[Start SUPPLIED INFORMATION]

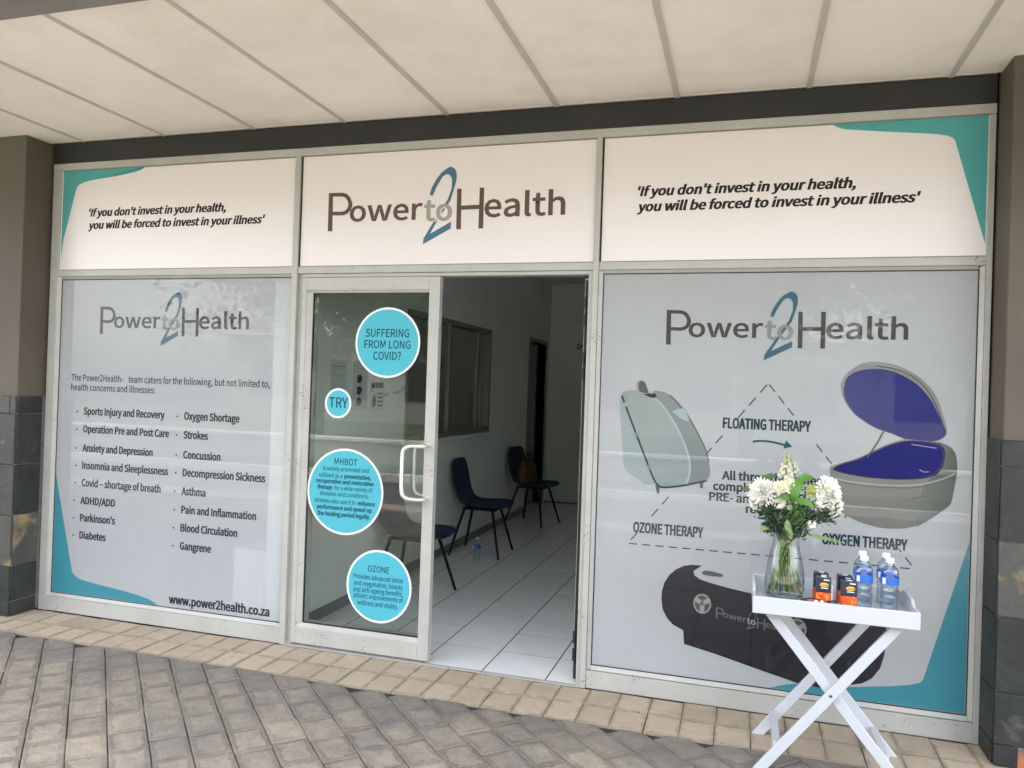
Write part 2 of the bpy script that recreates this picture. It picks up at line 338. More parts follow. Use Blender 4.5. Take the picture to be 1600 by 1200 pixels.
def glyphs(body, offset=0.0, shear=0.0, align='LEFT', space=1.0, line=1.0):
    c = bpy.data.curves.new('t', 'FONT'); c.body = body; c.offset = 0.0042 + min(offset, 0.02) * 0.28; c.shear = shear; c.align_x = align; c.space_character = space; c.space_line = line; c.resolution_u = 3
    if FONT: c.font = FONT
    o = bpy.data.objects.new('t', c); COL.objects.link(o)
    dg = bpy.context.evaluated_depsgraph_get(); me = bpy.data.meshes.new_from_object(o.evaluated_get(dg))
    bpy.data.objects.remove(o); bpy.data.curves.remove(c); me.materials.clear()
    sh = max(0.0, offset - 0.012) * 0.42
    if sh > 0:      # heavier weight: the outline is printed twice, shifted sideways by the extra stroke width
        n0 = len(me.vertices); V = [v.co.copy() for v in me.vertices]; F = [tuple(p.vertices) for p in me.polygons]; vs = []; fs = []
        for k, dx in enumerate((-1, 1)):
            vs += [(v.x + dx * sh, v.y, k * .00004) for v in V]; fs += [tuple(i + k * n0 for i in f) for f in F]
        bpy.data.meshes.remove(me); me = mesh('t', vs, fs)
    return me
_cap = {}
def text(name, body, x0, x1, zb, cap, mat, y, parent, bold=0.0, shear=0.0, slope=0.0, space=1.0, center=None):
    """lettering whose ink runs from x0 to x1, baseline zb, capital height cap (metres)"""
    me = glyphs(body, bold, shear, space=space)
    if 'H' not in _cap:
        h = glyphs('H'); _cap['H'] = max(v.co.y for v in h.vertices); bpy.data.meshes.remove(h)
    xs = [v.co.x for v in me.vertices]; a, b = min(xs), max(xs); sy = cap / _cap['H']
    sx = (x1 - x0) / (b - a) if x1 is not None else sy
    if center is not None: x0 = center - (b - a) * sx / 2
    for v in me.vertices:
        X = x0 + (v.co.x - a) * sx; v.co = (X, y - v.co.z, zb + v.co.y * sy + slope * (X - x0))
    me.name = name
    return link(name, me, mat, parent)

# ================================================================== SETTING
# ---- pavement in front: tan border strip and diagonal grey pavers
ground = MB().add([(-60, -80, -0.012), (60, -80, -0.012), (60, 0.05, -0.012), (-60, 0.05, -0.012)], [(0, 1, 2, 3)]).build('ground', 'joint_sand')
tag(ground, kind='structure')
def paver_mesh(name, pts, h=0.02, bev=0.006, jit=0.0015):
    """pts: polygon around the local origin; top with a worn, bevelled rim"""
    k = len(pts); c = Vector((sum(p[0] for p in pts) / k, sum(p[1] for p in pts) / k))
    P = [Vector(p) + Vector((rnd(-jit, jit), rnd(-jit, jit))) for p in pts]
    def inset(p, d): v = c - p; return p + v.normalized() * d
    tz = rnd(-0.002, 0.003); tx = rnd(-0.018, 0.018); ty = rnd(-0.018, 0.018)
    z = lambda p: tz + tx * p.x + ty * p.y
    vs = [(p.x, p.y, -h) for p in P] + [(p.x, p.y, -bev + z(p)) for p in P]
    q = [inset(p, bev * 0.5) for p in P]; vs += [(p.x, p.y, -bev * 0.3 + z(p)) for p in q]
    q = [inset(p, bev * 1.7) for p in P]; vs += [(p.x, p.y, z(p)) for p in q]
    fs = []
    for lv in range(3):
        for i in range(k): fs.append((lv * k + i, lv * k + (i + 1) % k, (lv + 1) * k + (i + 1) % k, (lv + 1) * k + i))
    fs.append(tuple(3 * k + i for i in range(k)))
    me = mesh(name, vs, fs)
    return me
def clip(poly_, keep):
    out = []
    for i in range(len(poly_)):
        a, b = poly_[i], poly_[(i + 1) % len(poly_)]; fa, fb = keep(a), keep(b)
        if fa >= 0: out.append(a)
        if (fa >= 0) != (fb >= 0):
            t = fa / (fa - fb); out.append((a[0] + (b[0] - a[0]) * t, a[1] + (b[1] - a[1]) * t))
    return out
tan = empty('tan_paving', kind='structure'); grey = empty('pavement', kind='structure')
stuff = MB()
x = 0.094 - 0.155 * 23
while x < 2.9:
    for (ya, yb) in ((-0.2, -0.003), (-0.405, -0.205)):
        if not (x + 0.155 < -3.40 and ya > -0.21) and not (x > 1.99 and ya > -0.21):
            cx, cy = x + 0.0775, (ya + yb) / 2; hx, hy = 0.0766, (yb - ya) / 2 - 0.0008
            me = paver_mesh('paver', [(-hx, -hy), (hx, -hy), (hx, hy), (-hx, hy)], bev=0.0026)
            link('paver', me, 'tan_paver', tan, (cx + rnd(-.001, .001), cy, 0))
    x += 0.155
# diagonal field
A = math.radians(-45.2); ux, uy = math.cos(A), math.sin(A); vx, vy = -uy, ux   # u: along a course, v: across
CW, CL = 0.1517, 0.206
org = (0.547, -0.396)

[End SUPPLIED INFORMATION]

Exactly as written, return every line of the listing, but not the pictures.

▸ **WRITTEN RESPONSE**
Write part 2 of the bpy script that recreates this picture. It picks up at line 338. More parts follow. Use Blender 4.5. Take the picture to be 1600 by 1200 pixels.
def glyphs(body, offset=0.0, shear=0.0, align='LEFT', space=1.0, line=1.0):
    c = bpy.data.curves.new('t', 'FONT'); c.body = body; c.offset = 0.0042 + min(offset, 0.02) * 0.28; c.shear = shear; c.align_x = align; c.space_character = space; c.space_line = line; c.resolution_u = 3
    if FONT: c.font = FONT
    o = bpy.data.objects.new('t', c); COL.objects.link(o)
    dg = bpy.context.evaluated_depsgraph_get(); me = bpy.data.meshes.new_from_object(o.evaluated_get(dg))
    bpy.data.objects.remove(o); bpy.data.curves.remove(c); me.materials.clear()
    sh = max(0.0, offset - 0.012) * 0.42
    if sh > 0:      # heavier weight: the outline is printed twice, shifted sideways by the extra stroke width
        n0 = len(me.vertices); V = [v.co.copy() for v in me.vertices]; F = [tuple(p.vertices) for p in me.polygons]; vs = []; fs = []
        for k, dx in enumerate((-1, 1)):
            vs += [(v.x + dx * sh, v.y, k * .00004) for v in V]; fs += [tuple(i + k * n0 for i in f) for f in F]
        bpy.data.meshes.remove(me); me = mesh('t', vs, fs)
    return me
_cap = {}
def text(name, body, x0, x1, zb, cap, mat, y, parent, bold=0.0, shear=0.0, slope=0.0, space=1.0, center=None):
    """lettering whose ink runs from x0 to x1, baseline zb, capital height cap (metres)"""
    me = glyphs(body, bold, shear, space=space)
    if 'H' not in _cap:
        h = glyphs('H'); _cap['H'] = max(v.co.y for v in h.vertices); bpy.data.meshes.remove(h)
    xs = [v.co.x for v in me.vertices]; a, b = min(xs), max(xs); sy = cap / _cap['H']
    sx = (x1 - x0) / (b - a) if x1 is not None else sy
    if center is not None: x0 = center - (b - a) * sx / 2
    for v in me.vertices:
        X = x0 + (v.co.x - a) * sx; v.co = (X, y - v.co.z, zb + v.co.y * sy + slope * (X - x0))
    me.name = name
    return link(name, me, mat, parent)

# ================================================================== SETTING
# ---- pavement in front: tan border strip and diagonal grey pavers
ground = MB().add([(-60, -80, -0.012), (60, -80, -0.012), (60, 0.05, -0.012), (-60, 0.05, -0.012)], [(0, 1, 2, 3)]).build('ground', 'joint_sand')
tag(ground, kind='structure')
def paver_mesh(name, pts, h=0.02, bev=0.006, jit=0.0015):
    """pts: polygon around the local origin; top with a worn, bevelled rim"""
    k = len(pts); c = Vector((sum(p[0] for p in pts) / k, sum(p[1] for p in pts) / k))
    P = [Vector(p) + Vector((rnd(-jit, jit), rnd(-jit, jit))) for p in pts]
    def inset(p, d): v = c - p; return p + v.normalized() * d
    tz = rnd(-0.002, 0.003); tx = rnd(-0.018, 0.018); ty = rnd(-0.018, 0.018)
    z = lambda p: tz + tx * p.x + ty * p.y
    vs = [(p.x, p.y, -h) for p in P] + [(p.x, p.y, -bev + z(p)) for p in P]
    q = [inset(p, bev * 0.5) for p in P]; vs += [(p.x, p.y, -bev * 0.3 + z(p)) for p in q]
    q = [inset(p, bev * 1.7) for p in P]; vs += [(p.x, p.y, z(p)) for p in q]
    fs = []
    for lv in range(3):
        for i in range(k): fs.append((lv * k + i, lv * k + (i + 1) % k, (lv + 1) * k + (i + 1) % k, (lv + 1) * k + i))
    fs.append(tuple(3 * k + i for i in range(k)))
    me = mesh(name, vs, fs)
    return me
def clip(poly_, keep):
    out = []
    for i in range(len(poly_)):
        a, b = poly_[i], poly_[(i + 1) % len(poly_)]; fa, fb = keep(a), keep(b)
        if fa >= 0: out.append(a)
        if (fa >= 0) != (fb >= 0):
            t = fa / (fa - fb); out.append((a[0] + (b[0] - a[0]) * t, a[1] + (b[1] - a[1]) * t))
    return out
tan = empty('tan_paving', kind='structure'); grey = empty('pavement', kind='structure')
stuff = MB()
x = 0.094 - 0.155 * 23
while x < 2.9:
    for (ya, yb) in ((-0.2, -0.003), (-0.405, -0.205)):
        if not (x + 0.155 < -3.40 and ya > -0.21) and not (x > 1.99 and ya > -0.21):
            cx, cy = x + 0.0775, (ya + yb) / 2; hx, hy = 0.0766, (yb - ya) / 2 - 0.0008
            me = paver_mesh('paver', [(-hx, -hy), (hx, -hy), (hx, hy), (-hx, hy)], bev=0.0026)
            link('paver', me, 'tan_paver', tan, (cx + rnd(-.001, .001), cy, 0))
    x += 0.155
# diagonal field
A = math.radians(-45.2); ux, uy = math.cos(A), math.sin(A); vx, vy = -uy, ux   # u: along a course, v: across
CW, CL = 0.1517, 0.206
org = (0.547, -0.396)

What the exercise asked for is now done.